Le scuole. E venne infine il tempo della scuola, che invece di tenere a rigorosa distanza l’invenzione - come aveva fatto con l’informatica tradizionale - pensò che avrebbe potuto giovarsene non si dice grandemente, ma almeno utilmente. Iniziative pubbliche sul genere di Impara Digitale (nata a due anni di distanza dall’apparire di iPad) furono accolte con notevole attenzione anche dalle istituzioni in forza dell’estrema flessibilità e, soprattutto, della mobilità che lo strumento consentiva, così gradevole rispetto alla immobilità che i vecchi computer imponevano. La casa di Cupertino, d’altro canto, provvide a supportare la didattica con iniziative mondiali di grande impatto emotivo, ma non solo: a quel punto ogni scuola che non avesse voluto uscire dalla storia capì che doveva sostituire al più presto i vecchi cavi con la leggerezza del wi-fi e le biblioteche scolastiche con quelle virtuali. Che avevano fra l’altro il vantaggio di non subire furti. La partita era vinta.

 

 

Hard disk e nuvole.
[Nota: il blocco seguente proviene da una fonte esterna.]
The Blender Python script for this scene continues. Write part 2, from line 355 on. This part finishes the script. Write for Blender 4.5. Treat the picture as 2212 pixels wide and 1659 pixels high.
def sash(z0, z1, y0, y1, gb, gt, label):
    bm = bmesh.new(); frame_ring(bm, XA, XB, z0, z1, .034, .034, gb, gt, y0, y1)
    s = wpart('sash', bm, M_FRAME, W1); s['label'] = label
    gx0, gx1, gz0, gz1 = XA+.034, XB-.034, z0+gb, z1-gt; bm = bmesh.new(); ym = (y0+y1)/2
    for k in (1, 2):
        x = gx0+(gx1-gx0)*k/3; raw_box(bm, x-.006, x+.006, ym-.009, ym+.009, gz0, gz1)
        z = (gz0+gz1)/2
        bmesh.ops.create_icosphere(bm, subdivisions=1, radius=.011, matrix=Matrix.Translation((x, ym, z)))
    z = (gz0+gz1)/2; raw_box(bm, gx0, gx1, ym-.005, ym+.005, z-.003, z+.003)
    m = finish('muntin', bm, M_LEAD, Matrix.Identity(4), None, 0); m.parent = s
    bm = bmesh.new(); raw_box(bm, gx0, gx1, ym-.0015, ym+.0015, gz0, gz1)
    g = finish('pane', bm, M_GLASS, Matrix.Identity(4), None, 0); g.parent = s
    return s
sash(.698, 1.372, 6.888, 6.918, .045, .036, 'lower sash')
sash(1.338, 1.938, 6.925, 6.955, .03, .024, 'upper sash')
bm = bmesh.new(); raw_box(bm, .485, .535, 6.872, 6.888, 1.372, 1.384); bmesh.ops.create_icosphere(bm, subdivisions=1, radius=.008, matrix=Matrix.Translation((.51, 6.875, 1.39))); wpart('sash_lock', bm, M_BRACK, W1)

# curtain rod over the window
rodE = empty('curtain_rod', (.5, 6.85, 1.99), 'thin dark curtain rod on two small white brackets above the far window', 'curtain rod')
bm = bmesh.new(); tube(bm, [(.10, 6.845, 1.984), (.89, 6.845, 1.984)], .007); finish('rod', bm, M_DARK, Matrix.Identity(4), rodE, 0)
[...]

Se anche tra un paio d’anni nessun iPad dovesse essere venduto sulla terra nessuno avrebbe di che rammaricarsi: tutto quel che è stato prodotto nel frattempo sarà stato salvato nel Cloud, la Nuvola che ha sostituito i vecchi Hard Disk interni ed esterni e le chiavette d’ogni genere e tipo: con quale strumento ci dedicheremo a immettervi o a tirarne giù la nostra pioggia di dati non interessa più a nessuno (salvo le case produttrici). Sappiamo che ci vorranno al massimo due o tre giorni per imparare ad usarlo, che ci sarà sempre un amico disposto - perfino interessato - a svelarcene le magie, che saremo ancor più sorpresi della sua leggerezza, potenza e stabilità. Che altro potremo allora desiderare dalla vita? Forse che ci venga data la possibilità di inventare qualcosa anche noi, qualcosa che, però, non saremmo nemmeno in grado di pensare che potremmo inventare, perché questa appunto è stata la rivoluzione portata da iPad: la scoperta che c’era qualcuno che non solo progettava uno strumento in grado di soddisfare i desideri di un miliardo di persone, ma che li conosceva - quei desideri - prima ancora che venissero formulati nella testa degli interessati. Ha qualcosa di dantesco tutto ciò, di comunicazione tra spiriti del Paradiso. Dovremmo pensarci.